-- Start of Supplied data --

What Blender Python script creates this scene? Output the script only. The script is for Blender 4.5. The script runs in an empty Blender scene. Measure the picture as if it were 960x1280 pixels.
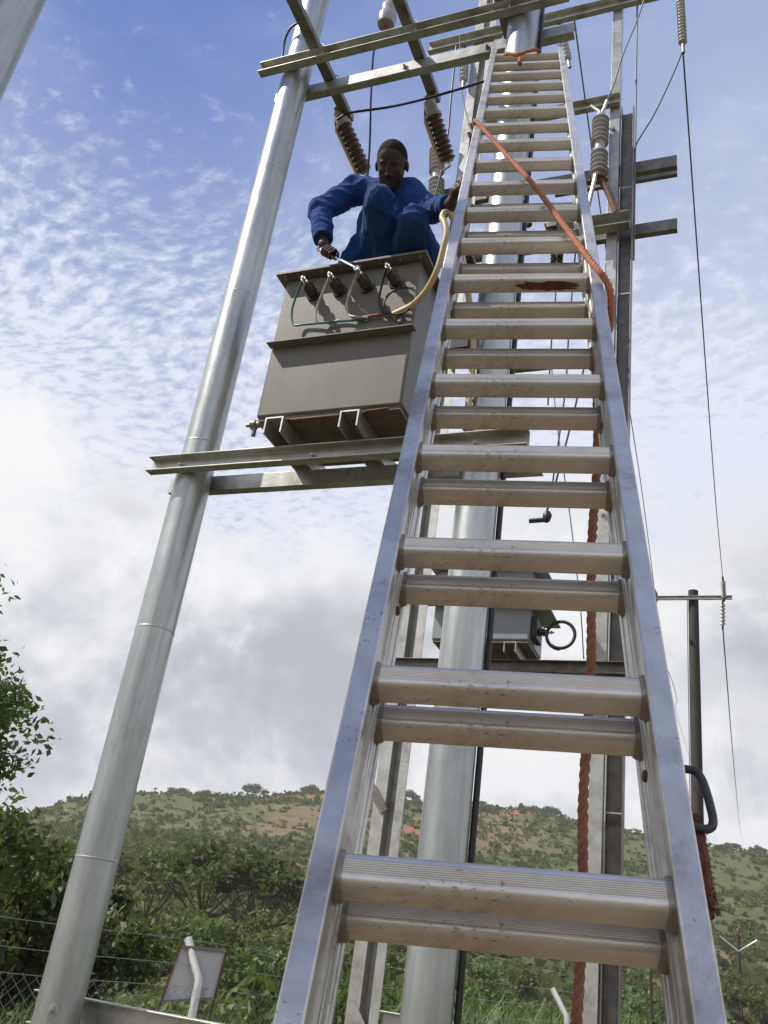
import bpy, math, random
import numpy as np
from mathutils import Vector, Matrix

random.seed(7)
rng = np.random.default_rng(7)
scn = bpy.context.scene
COL = scn.collection
R = math.radians

# ------------------------------------------------------------------ camera
cam_d = bpy.data.cameras.new('camera')
cam = bpy.data.objects.new('camera', cam_d)
COL.objects.link(cam)
CX = Vector((0.930, 0.344, 0.131)); CY = Vector((0.042, -0.454, 0.890)); CZ = Vector((0.366, -0.822, -0.437))
CZ.normalize(); CX = (CX - CZ * CX.dot(CZ)).normalized(); CY = CZ.cross(CX)
m = Matrix((CX, CY, CZ)).transposed().to_4x4()
m.translation = Vector((0, 0, 1.6))
cam.matrix_world = m
cam_d.sensor_fit = 'VERTICAL'
cam_d.sensor_height = 36.0
cam_d.lens = 36.0 * 1132.0 / 1280.0
cam_d.clip_start = 0.05
cam_d.clip_end = 6000
scn.camera = cam

# ------------------------------------------------------------------ sun, sky, exposure
SUN = Vector((-0.55, -0.32, 0.77)).normalized()
sun_d = bpy.data.lights.new('sun', 'SUN')
sun_d.energy = 4.2
sun_d.angle = R(0.55)
sun_d.color = (1.0, 0.94, 0.84)
sun = bpy.data.objects.new('sun', sun_d)
COL.objects.link(sun)
sun.rotation_euler = SUN.to_track_quat('Z', 'Y').to_euler()
sun.location = (-20, -20, 30)

scn.cycles.max_bounces = 6
scn.cycles.diffuse_bounces = 3
scn.cycles.glossy_bounces = 3
scn.cycles.transmission_bounces = 2
scn.cycles.transparent_max_bounces = 4
scn.cycles.caustics_reflective = False
scn.cycles.caustics_refractive = False
scn.view_settings.view_transform = 'Standard'
scn.view_settings.look = 'None'
scn.view_settings.exposure = 0.38
scn.view_settings.gamma = 1.0
scn.view_settings.use_curve_mapping = False

world = bpy.data.worlds.new('World')
scn.world = world
world.use_nodes = True


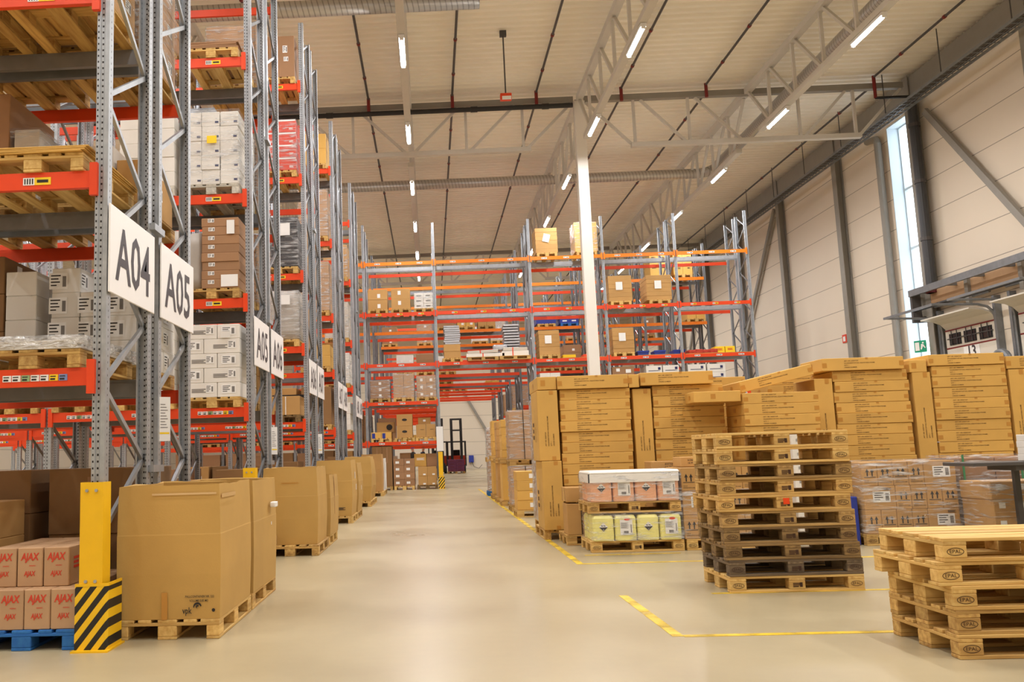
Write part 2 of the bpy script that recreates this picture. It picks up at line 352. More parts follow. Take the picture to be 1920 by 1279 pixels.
def decor_mesh(d, w, dp, h):
    """(part name, mesh) of one decoration: kind, face, then numbers"""
    k, face = d[0], d[1]; X = face_X(face, w, dp, h); mb = MB()
    if k == 'tape':      # x, half width, z0, z1
        mb.box(d[2]-d[3], d[2]+d[3], -.0006, .0006, d[4], d[5], 0, X); return 'tape_strip', mb.mesh('tape_strip', d[6] if len(d) > 6 else 'tape')
    if k == 'label':     # x, z, w, h centre: white paper with printed lines and a bar block
        x, z, a, b = d[2:6]; mb.box(x-a/2, x+a/2, -.0007, .0007, z-b/2, z+b/2, 0, X)
        for i, (u0, u1) in enumerate(((.08, .62), (.08, .5), (.08, .58), (.08, .4))):
            zz = z+b/2-b*(.16+.2*i); quad(mb, x-a/2+a*u0, x-a/2+a*u1, zz-b*.04, zz+b*.04, X, 1, -.0016)
        quad(mb, x+a*.22, x+a*.42, z-b*.36, z+b*.3, X, 2, -.0016)
        return 'paper_label', mb.mesh('paper_label', ['paper', 'ink', 'tapeblk'])
    if k == 'blank':
        x, z, a, b = d[2:6]; mb.box(x-a/2, x+a/2, -.0007, .0007, z-b/2, z+b/2, 0, X); return 'paper_label', mb.mesh('paper_label', d[6] if len(d) > 6 else 'paper')
    if k == 'print':     # small block of printed marks: x, z, w, h
        x, z, a, b = d[2:6]
        for i in range(3): quad(mb, x-a/2, x+a/2*(1-.3*(i % 2)), z-b/2+b*i/3, z-b/2+b*(i/3+.2), X)
        return 'print', mb.mesh('print', d[6] if len(d) > 6 else 'ink')
    if k == 'arrows':
        arrow_geo(mb, d[2], d[3], d[4], X); return 'arrow_print', mb.mesh('arrow_print', 'ink')
    if k == 'oval':
        x, z, a, b = d[2:6]; n = 20
        mb.add([(x+a*math.cos(2*math.pi*i/n), 0, z+b*math.sin(2*math.pi*i/n)) for i in range(n)], [tuple(range(n))], 0, X); return 'oval_print', mb.mesh('oval_print', 'ink')
    if k == 'text':      # string, x, z, size, width, mat, rot
        s, x, z, size, wd, mt = d[2:8]; vs, fs = text_geo(s, size, wd, 'LEFT' if '\n' in s else 'CENTER', 1.55 if s == DT else 1.25, .03 if mt == 'redink' else .01, .18 if mt == 'redink' else 0)
        if len(d) > 8: vs = [(-p[2], 0, p[0]) if d[8] > 0 else (p[2], 0, -p[0]) for p in vs]
        cx = (max(p[0] for p in vs)+min(p[0] for p in vs))/2; cz = (max(p[2] for p in vs)+min(p[2] for p in vs))/2
        mb.add([(p[0]-cx+x, 0, p[2]-cz+z) for p in vs], fs, 0, X); return 'lettering', mb.mesh('lettering', mt)
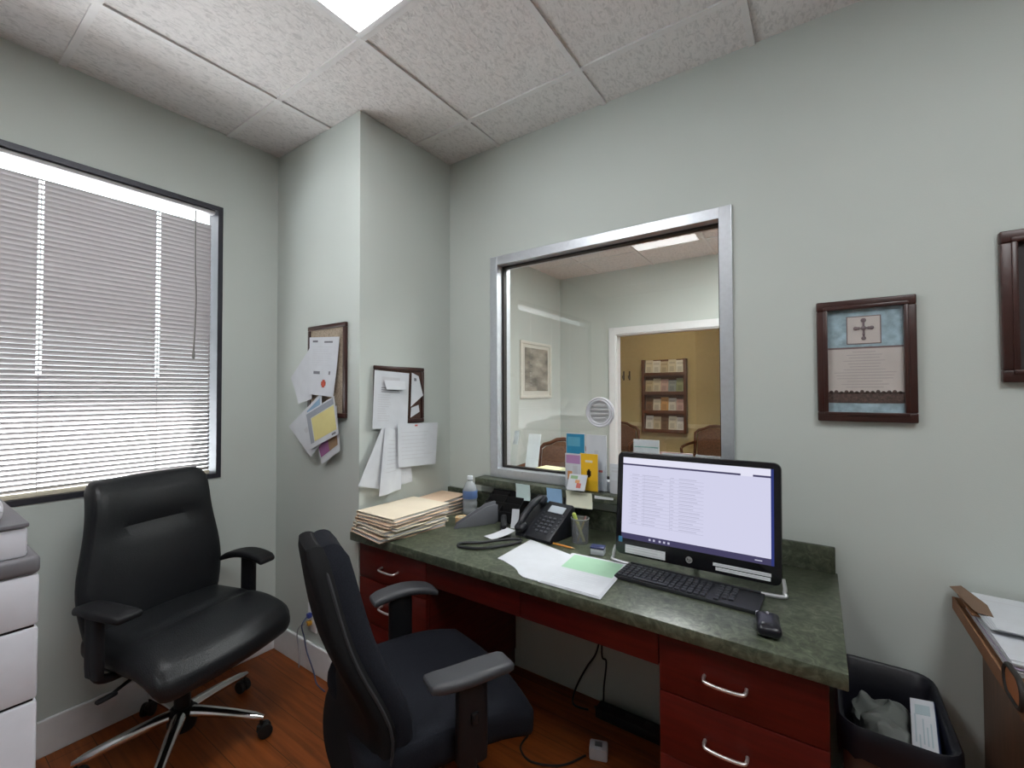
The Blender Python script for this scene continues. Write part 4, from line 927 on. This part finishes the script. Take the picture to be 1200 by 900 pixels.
b = BM(); b.box(-0.108, 0.106, -0.032, 0.022, 0, 0.003, 0.001); b.box(-0.108, 0.106, 0.019, 0.022, 0.003, 0.20); b.box(-0.108, 0.106, -0.008, -0.0055, 0.003, 0.10); b.box(-0.108, 0.106, -0.032, -0.0295, 0.003, 0.055)
b.box(-0.108, -0.1055, -0.0295, 0.019, 0.003, 0.12); b.box(0.1035, 0.106, -0.0295, 0.019, 0.003, 0.12); b.box(-0.0013, 0.0013, -0.0295, 0.019, 0.003, 0.10); b.done('holder', ACRYL, t, smooth=False)
def brochure(label, x, y, z, w, h, mats, prints, n=4, name='brochure', lean=0.0):
    t = thing(name, label, 'brochure', (x, y, z))
    M = Matrix(((1, 0, 0, 0), (0, 0, -1, 0), (0, 1, 0, 0), (0, 0, 0, 1)))
    M = Matrix.Rotation(-lean, 4, 'X') @ M
    b = BM(); b.box(0, w, 0, h, -0.004, 0, mi=0, mtx=M); b.done('pages', PAPER, t, smooth=False)
    b = BM(); b.box(0, w, 0, h, 0.0001, 0.0007, mi=0, mtx=M)
    for (x0, y0, x1, y1, mi) in prints: b.box(x0 * w, x1 * w, y0 * h, y1 * h, 0.0007, 0.0009 + 0.0001 * mi, mi=mi, mtx=M)
    b.done('cover', mats, t, smooth=False)
TEAL = mat('teal_print', (0.02, 0.22, 0.38), 0.5); LTEAL = mat('light_teal', (0.10, 0.34, 0.48), 0.5); PALEG = mat('pale_green_print', (0.55, 0.62, 0.52), 0.6); RED = mat('red_print', (0.5, 0.10, 0.08), 0.5); ORG = mat('orange_print', (0.60, 0.27, 0.10), 0.5); LILAC = mat('lilac_print', (0.42, 0.22, 0.42), 0.5); YELB = mat('yolk_print', (0.80, 0.46, 0.015), 0.5); GRN = mat('leaf_print', (0.25, 0.4, 0.2), 0.6)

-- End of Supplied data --

Description of the task
The records above are to be quoted exactly, with all pictures left out.

Final result
What Blender Python script creates this scene? Output the script only. The script is for Blender 4.5. The script runs in an empty Blender scene. Measure the picture as if it were 960x1280 pixels.
import bpy, math, random
import numpy as np
from mathutils import Vector, Matrix

random.seed(7)
rng = np.random.default_rng(7)
scn = bpy.context.scene
COL = scn.collection
R = math.radians

# ------------------------------------------------------------------ camera
cam_d = bpy.data.cameras.new('camera')
cam = bpy.data.objects.new('camera', cam_d)
COL.objects.link(cam)
CX = Vector((0.930, 0.344, 0.131)); CY = Vector((0.042, -0.454, 0.890)); CZ = Vector((0.366, -0.822, -0.437))
CZ.normalize(); CX = (CX - CZ * CX.dot(CZ)).normalized(); CY = CZ.cross(CX)
m = Matrix((CX, CY, CZ)).transposed().to_4x4()
m.translation = Vector((0, 0, 1.6))
cam.matrix_world = m
cam_d.sensor_fit = 'VERTICAL'
cam_d.sensor_height = 36.0
cam_d.lens = 36.0 * 1132.0 / 1280.0
cam_d.clip_start = 0.05
cam_d.clip_end = 6000
scn.camera = cam

# ------------------------------------------------------------------ sun, sky, exposure
SUN = Vector((-0.55, -0.32, 0.77)).normalized()
sun_d = bpy.data.lights.new('sun', 'SUN')
sun_d.energy = 4.2
sun_d.angle = R(0.55)
sun_d.color = (1.0, 0.94, 0.84)
sun = bpy.data.objects.new('sun', sun_d)
COL.objects.link(sun)
sun.rotation_euler = SUN.to_track_quat('Z', 'Y').to_euler()
sun.location = (-20, -20, 30)

scn.cycles.max_bounces = 6
scn.cycles.diffuse_bounces = 3
scn.cycles.glossy_bounces = 3
scn.cycles.transmission_bounces = 2
scn.cycles.transparent_max_bounces = 4
scn.cycles.caustics_reflective = False
scn.cycles.caustics_refractive = False
scn.view_settings.view_transform = 'Standard'
scn.view_settings.look = 'None'
scn.view_settings.exposure = 0.38
scn.view_settings.gamma = 1.0
scn.view_settings.use_curve_mapping = False

world = bpy.data.worlds.new('World')
scn.world = world
world.use_nodes = True


Write part 2 of the bpy script that recreates this picture. It picks up at line 352. More parts follow. Take the picture to be 1920 by 1279 pixels.
def decor_mesh(d, w, dp, h):
    """(part name, mesh) of one decoration: kind, face, then numbers"""
    k, face = d[0], d[1]; X = face_X(face, w, dp, h); mb = MB()
    if k == 'tape':      # x, half width, z0, z1
        mb.box(d[2]-d[3], d[2]+d[3], -.0006, .0006, d[4], d[5], 0, X); return 'tape_strip', mb.mesh('tape_strip', d[6] if len(d) > 6 else 'tape')
    if k == 'label':     # x, z, w, h centre: white paper with printed lines and a bar block
        x, z, a, b = d[2:6]; mb.box(x-a/2, x+a/2, -.0007, .0007, z-b/2, z+b/2, 0, X)
        for i, (u0, u1) in enumerate(((.08, .62), (.08, .5), (.08, .58), (.08, .4))):
            zz = z+b/2-b*(.16+.2*i); quad(mb, x-a/2+a*u0, x-a/2+a*u1, zz-b*.04, zz+b*.04, X, 1, -.0016)
        quad(mb, x+a*.22, x+a*.42, z-b*.36, z+b*.3, X, 2, -.0016)
        return 'paper_label', mb.mesh('paper_label', ['paper', 'ink', 'tapeblk'])
    if k == 'blank':
        x, z, a, b = d[2:6]; mb.box(x-a/2, x+a/2, -.0007, .0007, z-b/2, z+b/2, 0, X); return 'paper_label', mb.mesh('paper_label', d[6] if len(d) > 6 else 'paper')
    if k == 'print':     # small block of printed marks: x, z, w, h
        x, z, a, b = d[2:6]
        for i in range(3): quad(mb, x-a/2, x+a/2*(1-.3*(i % 2)), z-b/2+b*i/3, z-b/2+b*(i/3+.2), X)
        return 'print', mb.mesh('print', d[6] if len(d) > 6 else 'ink')
    if k == 'arrows':
        arrow_geo(mb, d[2], d[3], d[4], X); return 'arrow_print', mb.mesh('arrow_print', 'ink')
    if k == 'oval':
        x, z, a, b = d[2:6]; n = 20
        mb.add([(x+a*math.cos(2*math.pi*i/n), 0, z+b*math.sin(2*math.pi*i/n)) for i in range(n)], [tuple(range(n))], 0, X); return 'oval_print', mb.mesh('oval_print', 'ink')
    if k == 'text':      # string, x, z, size, width, mat, rot
        s, x, z, size, wd, mt = d[2:8]; vs, fs = text_geo(s, size, wd, 'LEFT' if '\n' in s else 'CENTER', 1.55 if s == DT else 1.25, .03 if mt == 'redink' else .01, .18 if mt == 'redink' else 0)
        if len(d) > 8: vs = [(-p[2], 0, p[0]) if d[8] > 0 else (p[2], 0, -p[0]) for p in vs]
        cx = (max(p[0] for p in vs)+min(p[0] for p in vs))/2; cz = (max(p[2] for p in vs)+min(p[2] for p in vs))/2
        mb.add([(p[0]-cx+x, 0, p[2]-cz+z) for p in vs], fs, 0, X); return 'lettering', mb.mesh('lettering', mt)
The Blender Python script for this scene continues. Write part 4, from line 927 on. This part finishes the script. Take the picture to be 1200 by 900 pixels.
b = BM(); b.box(-0.108, 0.106, -0.032, 0.022, 0, 0.003, 0.001); b.box(-0.108, 0.106, 0.019, 0.022, 0.003, 0.20); b.box(-0.108, 0.106, -0.008, -0.0055, 0.003, 0.10); b.box(-0.108, 0.106, -0.032, -0.0295, 0.003, 0.055)
b.box(-0.108, -0.1055, -0.0295, 0.019, 0.003, 0.12); b.box(0.1035, 0.106, -0.0295, 0.019, 0.003, 0.12); b.box(-0.0013, 0.0013, -0.0295, 0.019, 0.003, 0.10); b.done('holder', ACRYL, t, smooth=False)
def brochure(label, x, y, z, w, h, mats, prints, n=4, name='brochure', lean=0.0):
    t = thing(name, label, 'brochure', (x, y, z))
    M = Matrix(((1, 0, 0, 0), (0, 0, -1, 0), (0, 1, 0, 0), (0, 0, 0, 1)))
    M = Matrix.Rotation(-lean, 4, 'X') @ M
    b = BM(); b.box(0, w, 0, h, -0.004, 0, mi=0, mtx=M); b.done('pages', PAPER, t, smooth=False)
    b = BM(); b.box(0, w, 0, h, 0.0001, 0.0007, mi=0, mtx=M)
    for (x0, y0, x1, y1, mi) in prints: b.box(x0 * w, x1 * w, y0 * h, y1 * h, 0.0007, 0.0009 + 0.0001 * mi, mi=mi, mtx=M)
    b.done('cover', mats, t, smooth=False)
TEAL = mat('teal_print', (0.02, 0.22, 0.38), 0.5); LTEAL = mat('light_teal', (0.10, 0.34, 0.48), 0.5); PALEG = mat('pale_green_print', (0.55, 0.62, 0.52), 0.6); RED = mat('red_print', (0.5, 0.10, 0.08), 0.5); ORG = mat('orange_print', (0.60, 0.27, 0.10), 0.5); LILAC = mat('lilac_print', (0.42, 0.22, 0.42), 0.5); YELB = mat('yolk_print', (0.80, 0.46, 0.015), 0.5); GRN = mat('leaf_print', (0.25, 0.4, 0.2), 0.6)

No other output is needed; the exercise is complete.